What else can we look forward from you in the future and where can we find out more?

I am currently finishing my second novel for Titan – it’s currently called Morwood and it’s another gothic fantasy set in the Sourdough world. It’s a bit more of a horror-y ghost story with a tiny bit of a Frankenstein vibe to it. And I have just sent the manuscript for a novella called The Bone Lantern to Marie O’Regan for her Absinthe imprint at PS Publishing – that one is related to the stories in The Tallow-Wife and also to All the Murmuring Bones. After that, I honestly am not sure what I’ll be doing! There’s a short story collection coming out later in the year from Brain Jar Press, and also another one of my writing guides in the Brain Jar Writer Chaps series – the first one is You Are Not You’re Writing & Other Sage Advice.  The second will probably be called What to Do When You Don’t Have a Book Coming Out.

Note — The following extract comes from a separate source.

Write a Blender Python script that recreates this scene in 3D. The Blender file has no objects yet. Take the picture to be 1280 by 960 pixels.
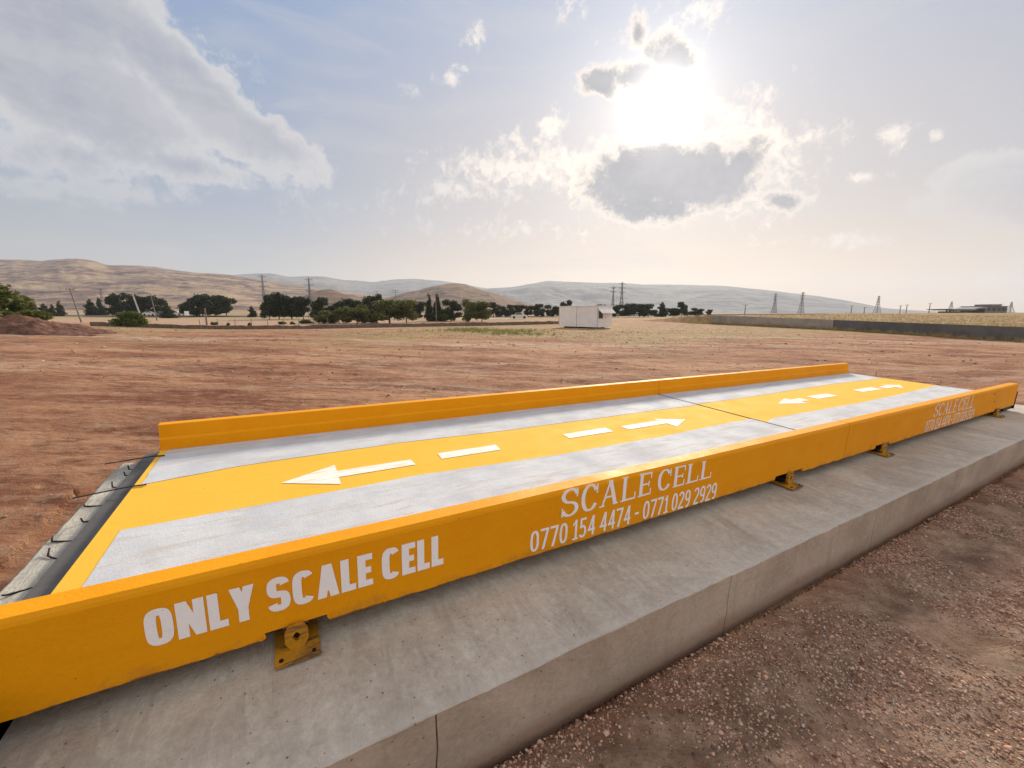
import bpy, bmesh, math, random
import numpy as np
from mathutils import Vector, Matrix
rad = math.radians
S = bpy.context.scene
COL = S.collection
random.seed(7)
RNG = np.random.RandomState(11)

# ------------------------------------------------------------------ camera
F = 515.0                 # focal length in pixels of the 1280 wide photograph
TH = 0.16923              # downward pitch
CH = 2.266                # height of the eye above the origin
cd = bpy.data.cameras.new("camera")
cam = bpy.data.objects.new("camera", cd)
COL.objects.link(cam)
cd.sensor_fit = 'HORIZONTAL'
cd.sensor_width = 36.0
cd.lens = 36.0 * F / 1280.0
cd.clip_start = 0.05
cd.clip_end = 20000
cam.location = (0, 0, CH)
cam.rotation_euler = (math.pi / 2 - TH, 0, 0)
S.camera = cam
S.render.resolution_x = 1024
S.render.resolution_y = 768

cT, sT = math.cos(TH), math.sin(TH)
FW = Vector((0, cT, -sT)); RT = Vector((1, 0, 0)); UP = Vector((0, sT, cT))


def at(px, py, Y):
    """world point at distance Y north of the eye seen where the photo shows (px, py)"""
    b = (480 - py) / F
    dz = Y * (b * cT - sT) / (cT + b * sT)
    zc = Y * cT - dz * sT
    return Vector(((px - 640) / F * zc, Y, CH + dz))


def direction(px, py):
    return (FW + RT * ((px - 640) / F) + UP * ((480 - py) / F)).normalized()


SUN = direction(825, 122)
SUN_EL = math.asin(SUN.z)
SUN_AZ = math.atan2(SUN.x, SUN.y)     # clockwise from +Y

# ------------------------------------------------------------------ colour management
S.view_settings.view_transform = 'Standard'
S.view_settings.look = 'None'
S.view_settings.exposure = 0.25
S.view_settings.gamma = 1.0
S.view_settings.use_curve_mapping = False
try:
    S.cycles.use_denoising = True
    S.cycles.volume_bounces = 0
    S.cycles.max_bounces = 6
    S.cycles.volume_step_rate = 4
except Exception:
    pass


# ------------------------------------------------------------------ node helpers
class G:
    """tiny expression builder on a node tree"""
    def __init__(s, nt):
        s.nt = nt

    def node(s, t, **kw):
        n = s.nt.nodes.new(t)
        for k, v in kw.items():
            setattr(n, k, v)
        return n

    def put(s, sock, v):
        if isinstance(v, bpy.types.NodeSocket):
            s.nt.links.new(v, sock)
        elif v is not None:
            if sock.type == 'RGBA' and isinstance(v, (tuple, list)) and len(v) == 3:
                v = (*v, 1)
            if sock.type == 'RGBA' and isinstance(v, (int, float)):
                v = (v, v, v, 1)
            sock.default_value = v

    def m(s, op, a, b=None, c=None, clamp=False):
        n = s.node('ShaderNodeMath', operation=op, use_clamp=clamp)
        s.put(n.inputs[0], a)
        if b is not None: s.put(n.inputs[1], b)
        if c is not None: s.put(n.inputs[2], c)
        return n.outputs[0]

    def vm(s, op, a, b=None, out=0):
        n = s.node('ShaderNodeVectorMath', operation=op)
        s.put(n.inputs[0], a)
        if b is not None:
            s.put(n.inputs['Scale'] if op == 'SCALE' else n.inputs[1], b)
        return n.outputs['Value'] if op in ('DOT_PRODUCT', 'LENGTH') else n.outputs[0]

    def mix(s, f, a, b, blend='MIX'):
        n = s.node('ShaderNodeMix', data_type='RGBA', blend_type=blend)
        n.clamp_factor = True
        s.put(n.inputs[0], f); s.put(n.inputs[6], a); s.put(n.inputs[7], b)
        return n.outputs[2]

    def rng(s, v, a, b, c=0., d=1., kind='SMOOTHSTEP'):
        n = s.node('ShaderNodeMapRange', interpolation_type=kind)
        s.put(n.inputs[0], v)
        for i, q in enumerate((a, b, c, d)): s.put(n.inputs[i + 1], q)
        return n.outputs[0]

    def noise(s, vec, scale, detail=5, rough=.55, dist=0., out=0):
        n = s.node('ShaderNodeTexNoise')
        s.put(n.inputs['Vector'], vec); n.inputs['Scale'].default_value = scale
        n.inputs['Detail'].default_value = detail; n.inputs['Roughness'].default_value = rough
        n.inputs['Distortion'].default_value = dist
        return n.outputs[out]

    def vor(s, vec, scale, feature='F1', rnd=1., out='Distance'):
        n = s.node('ShaderNodeTexVoronoi', feature=feature)
        s.put(n.inputs['Vector'], vec); n.inputs['Scale'].default_value = scale
        n.inputs['Randomness'].default_value = rnd
        return n.outputs[out]

    def mapping(s, vec, loc=(0, 0, 0), rot=(0, 0, 0), sc=(1, 1, 1), kind='POINT'):
        n = s.node('ShaderNodeMapping', vector_type=kind)
        s.put(n.inputs[0], vec)
        n.inputs[1].default_value = loc; n.inputs[2].default_value = rot; n.inputs[3].default_value = sc
        return n.outputs[0]

    def sep(s, v):
        n = s.node('ShaderNodeSeparateXYZ'); s.put(n.inputs[0], v); return n.outputs

    def comb(s, x, y, z):
        n = s.node('ShaderNodeCombineXYZ')
        s.put(n.inputs[0], x); s.put(n.inputs[1], y); s.put(n.inputs[2], z)
        return n.outputs[0]

    def bump(s, h, strength=.5, dist=.01, normal=None):
        n = s.node('ShaderNodeBump')
        n.inputs['Strength'].default_value = strength; n.inputs['Distance'].default_value = dist
        s.put(n.inputs['Height'], h)
        if normal is not None: s.put(n.inputs['Normal'], normal)
        return n.outputs[0]


def material(name):
    m = bpy.data.materials.new(name); m.use_nodes = True
    g = G(m.node_tree)
    b = m.node_tree.nodes['Principled BSDF']
    return m, g, b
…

You can find out more at www.angelaslatter.com, my Facebook author page is https://www.facebook.com/angelaslatterauthor, Twitter is AngelaSlatter, and Instagram (which is basically filled with dogs, photos of food and books) is rather unoriginally angelaslatter.

  

If there was one book, not your own, that you could get everyone would read what would it be?

Oh, at the moment it’s still Alix E. Harrow’s The Once and Future Witches. And if you’ve already read that one, then pre-order her novella from Tor.com A Spindle Splintered.